WHAT IS REQUIRED:
Reproduce, word for word, every line from the first one down to the line containing "body.data.update()", and nothing else.
....................
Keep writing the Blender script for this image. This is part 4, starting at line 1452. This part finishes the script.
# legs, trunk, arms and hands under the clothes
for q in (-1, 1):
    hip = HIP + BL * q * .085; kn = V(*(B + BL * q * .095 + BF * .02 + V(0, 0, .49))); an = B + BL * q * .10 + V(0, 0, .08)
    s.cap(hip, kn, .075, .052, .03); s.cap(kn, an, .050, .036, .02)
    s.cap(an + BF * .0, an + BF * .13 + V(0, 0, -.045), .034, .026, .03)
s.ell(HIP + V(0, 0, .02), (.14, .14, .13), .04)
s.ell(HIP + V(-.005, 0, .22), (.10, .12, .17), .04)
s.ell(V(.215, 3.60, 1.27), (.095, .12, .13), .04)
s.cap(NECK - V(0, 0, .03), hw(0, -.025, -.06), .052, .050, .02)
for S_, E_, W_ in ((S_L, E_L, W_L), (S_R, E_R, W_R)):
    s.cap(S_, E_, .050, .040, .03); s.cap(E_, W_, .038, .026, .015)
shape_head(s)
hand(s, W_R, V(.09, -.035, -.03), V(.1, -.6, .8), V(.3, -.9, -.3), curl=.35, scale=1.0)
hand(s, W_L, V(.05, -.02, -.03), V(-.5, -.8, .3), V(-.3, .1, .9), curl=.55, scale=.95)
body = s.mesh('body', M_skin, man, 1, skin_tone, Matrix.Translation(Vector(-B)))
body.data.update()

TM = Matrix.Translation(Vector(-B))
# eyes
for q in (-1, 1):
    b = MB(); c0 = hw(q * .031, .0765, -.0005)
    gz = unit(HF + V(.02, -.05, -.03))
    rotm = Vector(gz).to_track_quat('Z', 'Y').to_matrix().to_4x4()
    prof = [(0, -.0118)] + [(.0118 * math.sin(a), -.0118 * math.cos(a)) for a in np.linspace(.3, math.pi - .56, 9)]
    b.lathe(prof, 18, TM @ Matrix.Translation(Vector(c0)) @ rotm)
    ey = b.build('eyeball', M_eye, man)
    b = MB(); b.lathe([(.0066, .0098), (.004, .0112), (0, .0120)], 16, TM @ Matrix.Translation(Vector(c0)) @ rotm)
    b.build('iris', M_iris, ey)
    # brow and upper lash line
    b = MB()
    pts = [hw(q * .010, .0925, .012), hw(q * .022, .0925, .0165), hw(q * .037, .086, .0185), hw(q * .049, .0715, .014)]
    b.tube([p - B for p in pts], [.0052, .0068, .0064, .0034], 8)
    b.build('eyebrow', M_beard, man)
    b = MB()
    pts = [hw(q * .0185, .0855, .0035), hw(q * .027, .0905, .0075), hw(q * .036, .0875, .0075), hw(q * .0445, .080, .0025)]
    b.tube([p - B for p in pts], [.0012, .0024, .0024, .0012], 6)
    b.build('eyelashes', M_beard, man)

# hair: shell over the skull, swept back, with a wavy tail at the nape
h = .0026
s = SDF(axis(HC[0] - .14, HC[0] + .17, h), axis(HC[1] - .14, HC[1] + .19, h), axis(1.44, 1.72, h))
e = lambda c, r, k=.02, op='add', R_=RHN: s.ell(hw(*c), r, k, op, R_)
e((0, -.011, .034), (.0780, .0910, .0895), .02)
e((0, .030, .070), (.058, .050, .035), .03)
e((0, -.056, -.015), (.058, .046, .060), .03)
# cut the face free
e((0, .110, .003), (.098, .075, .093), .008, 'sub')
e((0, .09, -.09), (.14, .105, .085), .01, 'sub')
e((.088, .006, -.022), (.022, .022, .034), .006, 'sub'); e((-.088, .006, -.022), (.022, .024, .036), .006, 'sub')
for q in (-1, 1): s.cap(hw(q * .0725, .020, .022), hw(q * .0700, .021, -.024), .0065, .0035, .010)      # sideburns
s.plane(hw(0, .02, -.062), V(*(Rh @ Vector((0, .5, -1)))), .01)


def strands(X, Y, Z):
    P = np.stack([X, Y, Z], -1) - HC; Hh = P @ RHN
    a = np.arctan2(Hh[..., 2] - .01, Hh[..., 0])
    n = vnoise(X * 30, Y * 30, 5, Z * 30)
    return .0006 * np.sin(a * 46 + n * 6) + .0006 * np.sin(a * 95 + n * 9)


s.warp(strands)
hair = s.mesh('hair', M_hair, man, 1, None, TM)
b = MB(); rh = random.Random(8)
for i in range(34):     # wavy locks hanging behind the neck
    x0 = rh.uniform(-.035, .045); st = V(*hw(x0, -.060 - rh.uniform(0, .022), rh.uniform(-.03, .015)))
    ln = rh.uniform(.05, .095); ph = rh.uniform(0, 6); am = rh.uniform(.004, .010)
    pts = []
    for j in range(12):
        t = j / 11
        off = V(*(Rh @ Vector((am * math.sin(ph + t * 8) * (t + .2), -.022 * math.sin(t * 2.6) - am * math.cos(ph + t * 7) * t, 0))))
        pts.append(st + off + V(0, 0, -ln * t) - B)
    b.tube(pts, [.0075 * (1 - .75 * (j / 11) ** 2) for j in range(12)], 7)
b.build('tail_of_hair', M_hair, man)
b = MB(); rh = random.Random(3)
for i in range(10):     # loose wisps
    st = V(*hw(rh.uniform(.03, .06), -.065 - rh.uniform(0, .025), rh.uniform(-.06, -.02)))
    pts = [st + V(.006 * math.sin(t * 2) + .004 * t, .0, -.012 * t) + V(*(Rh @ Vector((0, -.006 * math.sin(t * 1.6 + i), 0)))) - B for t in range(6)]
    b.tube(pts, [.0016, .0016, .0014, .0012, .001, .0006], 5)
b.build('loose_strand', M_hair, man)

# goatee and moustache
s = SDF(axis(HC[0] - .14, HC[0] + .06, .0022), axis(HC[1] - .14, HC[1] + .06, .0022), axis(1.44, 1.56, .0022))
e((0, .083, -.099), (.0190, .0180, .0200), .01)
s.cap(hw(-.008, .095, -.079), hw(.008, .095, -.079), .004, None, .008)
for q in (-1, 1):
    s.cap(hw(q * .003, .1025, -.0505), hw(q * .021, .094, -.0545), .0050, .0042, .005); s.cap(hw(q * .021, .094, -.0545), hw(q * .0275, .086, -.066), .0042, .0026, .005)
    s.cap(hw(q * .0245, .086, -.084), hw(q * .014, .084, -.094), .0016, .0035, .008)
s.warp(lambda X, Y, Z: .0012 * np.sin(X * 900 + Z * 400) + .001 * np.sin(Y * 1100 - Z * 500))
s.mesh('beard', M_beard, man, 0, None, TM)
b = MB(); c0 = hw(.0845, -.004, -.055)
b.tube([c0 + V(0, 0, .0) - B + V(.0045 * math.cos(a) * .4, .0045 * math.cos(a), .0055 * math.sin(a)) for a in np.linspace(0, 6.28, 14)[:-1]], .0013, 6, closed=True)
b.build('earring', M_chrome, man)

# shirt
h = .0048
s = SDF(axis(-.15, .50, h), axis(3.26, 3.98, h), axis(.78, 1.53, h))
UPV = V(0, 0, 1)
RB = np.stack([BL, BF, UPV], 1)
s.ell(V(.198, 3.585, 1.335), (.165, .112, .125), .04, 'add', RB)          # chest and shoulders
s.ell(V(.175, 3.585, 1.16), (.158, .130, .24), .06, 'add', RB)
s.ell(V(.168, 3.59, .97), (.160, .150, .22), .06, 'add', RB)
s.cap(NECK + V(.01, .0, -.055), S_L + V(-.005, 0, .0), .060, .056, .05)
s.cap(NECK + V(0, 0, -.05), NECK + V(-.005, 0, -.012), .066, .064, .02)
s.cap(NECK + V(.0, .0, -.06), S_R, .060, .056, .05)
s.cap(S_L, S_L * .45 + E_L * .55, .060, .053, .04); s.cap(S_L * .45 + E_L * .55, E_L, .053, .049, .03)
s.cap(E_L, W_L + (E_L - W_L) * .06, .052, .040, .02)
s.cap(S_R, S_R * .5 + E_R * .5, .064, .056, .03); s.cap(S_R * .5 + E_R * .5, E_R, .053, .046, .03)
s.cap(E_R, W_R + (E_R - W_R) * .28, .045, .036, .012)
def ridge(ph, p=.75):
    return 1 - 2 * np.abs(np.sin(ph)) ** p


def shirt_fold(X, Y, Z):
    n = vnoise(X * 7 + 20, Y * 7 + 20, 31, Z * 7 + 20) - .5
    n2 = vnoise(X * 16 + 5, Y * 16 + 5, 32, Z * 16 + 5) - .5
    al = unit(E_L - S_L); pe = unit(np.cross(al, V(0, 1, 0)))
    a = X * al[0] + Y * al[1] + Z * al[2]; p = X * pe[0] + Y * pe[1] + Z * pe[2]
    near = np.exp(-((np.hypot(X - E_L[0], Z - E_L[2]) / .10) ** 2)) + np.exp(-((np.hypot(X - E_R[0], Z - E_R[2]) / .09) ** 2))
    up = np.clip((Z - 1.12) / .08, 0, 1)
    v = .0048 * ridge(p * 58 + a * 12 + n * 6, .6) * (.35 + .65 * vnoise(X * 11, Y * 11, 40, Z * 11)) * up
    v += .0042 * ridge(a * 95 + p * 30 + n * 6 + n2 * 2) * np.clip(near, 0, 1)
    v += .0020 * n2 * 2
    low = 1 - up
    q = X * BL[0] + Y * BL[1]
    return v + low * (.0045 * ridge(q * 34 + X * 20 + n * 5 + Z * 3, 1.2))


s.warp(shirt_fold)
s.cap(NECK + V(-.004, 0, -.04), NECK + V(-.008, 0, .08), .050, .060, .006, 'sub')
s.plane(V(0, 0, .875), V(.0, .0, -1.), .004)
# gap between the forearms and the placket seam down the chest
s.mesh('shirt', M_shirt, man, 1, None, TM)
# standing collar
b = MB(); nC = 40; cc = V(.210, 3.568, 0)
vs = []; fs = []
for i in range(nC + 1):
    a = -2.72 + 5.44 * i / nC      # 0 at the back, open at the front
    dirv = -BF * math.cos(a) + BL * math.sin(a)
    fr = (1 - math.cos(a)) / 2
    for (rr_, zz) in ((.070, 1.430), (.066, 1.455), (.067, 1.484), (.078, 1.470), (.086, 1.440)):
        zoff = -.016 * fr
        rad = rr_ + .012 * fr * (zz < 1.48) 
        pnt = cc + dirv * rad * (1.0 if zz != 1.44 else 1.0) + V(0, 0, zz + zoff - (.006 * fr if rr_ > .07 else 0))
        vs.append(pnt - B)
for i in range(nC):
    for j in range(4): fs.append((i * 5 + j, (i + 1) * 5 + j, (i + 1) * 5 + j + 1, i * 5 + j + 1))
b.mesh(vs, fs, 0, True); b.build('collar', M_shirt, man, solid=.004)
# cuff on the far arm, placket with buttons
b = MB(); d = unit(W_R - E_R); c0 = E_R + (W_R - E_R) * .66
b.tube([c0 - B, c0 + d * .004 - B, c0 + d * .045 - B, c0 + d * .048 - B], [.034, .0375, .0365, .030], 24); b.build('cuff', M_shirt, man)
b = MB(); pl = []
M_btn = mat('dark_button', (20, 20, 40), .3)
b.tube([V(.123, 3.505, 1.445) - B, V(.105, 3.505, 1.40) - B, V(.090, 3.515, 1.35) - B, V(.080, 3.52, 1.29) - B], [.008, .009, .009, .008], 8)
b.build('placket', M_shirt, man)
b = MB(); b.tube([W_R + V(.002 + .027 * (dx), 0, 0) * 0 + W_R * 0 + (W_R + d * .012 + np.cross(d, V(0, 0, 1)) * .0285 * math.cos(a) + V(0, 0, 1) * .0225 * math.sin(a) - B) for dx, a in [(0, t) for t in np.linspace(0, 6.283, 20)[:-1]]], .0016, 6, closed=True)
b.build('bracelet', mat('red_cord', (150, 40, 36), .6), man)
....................
THE COMPLETED TASK:
Keep writing the Blender script for this image. This is part 4, starting at line 1452. This part finishes the script.
# legs, trunk, arms and hands under the clothes
for q in (-1, 1):
    hip = HIP + BL * q * .085; kn = V(*(B + BL * q * .095 + BF * .02 + V(0, 0, .49))); an = B + BL * q * .10 + V(0, 0, .08)
    s.cap(hip, kn, .075, .052, .03); s.cap(kn, an, .050, .036, .02)
    s.cap(an + BF * .0, an + BF * .13 + V(0, 0, -.045), .034, .026, .03)
s.ell(HIP + V(0, 0, .02), (.14, .14, .13), .04)
s.ell(HIP + V(-.005, 0, .22), (.10, .12, .17), .04)
s.ell(V(.215, 3.60, 1.27), (.095, .12, .13), .04)
s.cap(NECK - V(0, 0, .03), hw(0, -.025, -.06), .052, .050, .02)
for S_, E_, W_ in ((S_L, E_L, W_L), (S_R, E_R, W_R)):
    s.cap(S_, E_, .050, .040, .03); s.cap(E_, W_, .038, .026, .015)
shape_head(s)
hand(s, W_R, V(.09, -.035, -.03), V(.1, -.6, .8), V(.3, -.9, -.3), curl=.35, scale=1.0)
hand(s, W_L, V(.05, -.02, -.03), V(-.5, -.8, .3), V(-.3, .1, .9), curl=.55, scale=.95)
body = s.mesh('body', M_skin, man, 1, skin_tone, Matrix.Translation(Vector(-B)))
body.data.update()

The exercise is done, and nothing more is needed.